Iceman, a cocky aviator in the original, is now an admiral and the biggest supporter of Maverick. He has matured. He is wiser. Like Iceman, Yellen is also wiser. She said last week, “I was wrong about the path inflation would take.”
I have no direct knowledge if Yellen is as much as a close talker as Iceman is, but I really hope she likes showing off her teeth as much.
10 Year Treasury – Admiral Beau Simpson
Cyclone, played by Jon Hamm, is the Air Boss, which is maybe the most military title ever. The Air Boss is in charge. He approves every phase of the mission.
Oh, and he’s very skeptical of Maverick. He is itching to ground him. He’s looking for any excuse to permanently retire him.
A cyclone is just the description of a hurricane that starts in the South Pacific instead of the Atlantic. JPM CEO Jamie Dimon made waves last week by cautioning about the incoming economic hurricane. (I thought about making Jamie Dimon cyclone, but I don’t think his ego needs another boost by comparing him to Jon Hamm…)
Will the 10yr Treasury ground Maverick? Or will Maverick ultimately win him over? Speaking of which…
Powell – Maverick
Please. Was anyone else going to the protagonist of this story?
In the original, Top Gun chief Viper (played by Tom Skeritt) is discussing Maverick with the top instructor, Jester. Jester had just been shot down in a practice exercise, but it was below the hard deck so it technically didn’t count.

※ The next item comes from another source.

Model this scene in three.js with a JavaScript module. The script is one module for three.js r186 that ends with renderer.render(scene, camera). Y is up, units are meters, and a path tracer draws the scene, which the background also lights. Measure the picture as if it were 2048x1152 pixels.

Jester: “His fitness report says it all. Flies by the seat of his pants. Completely unpredictable.”
Viper: “He got you, didn’t he?”
Jester: “…yeah.”
Viper: “Tell me one thing, if you had to go into battle would you want him with you?”
No hikes in November, now 3.0% this year? That’s the definition of unpredictable. Maverick has been a rogue since the beginning, while Powell only recently went rogue.
Would you want to go into economic battle with him?
Maverick: “What’s your problem Kazansky?!”
Iceman: “I don’t like you. You’re dangerous.”
Maverick: “You’re right…I am dangerous.”
That’s basically verbatim the same conversation the market has had with Powell this year.
Market: “3.0% of hikes and trillions in quantitative tightening? What were you thinking?!”
Powell: “You don’t have time to think up there. If you think, you’re dead.”
Like Maverick, Powell is trying to pull off the impossible…while inverted.
The similarities are endless. Powell tinkers with monetary policy, Maverick tinkers with a P51 Mustang. I wonder if Powell struts around in jeans and a plain white t-shirt?
Most importantly, they share one final quality.
“I feel the need…the need...for speed.”
Week Ahead
Go see Top Gun and buckle in for Friday’s CPI report.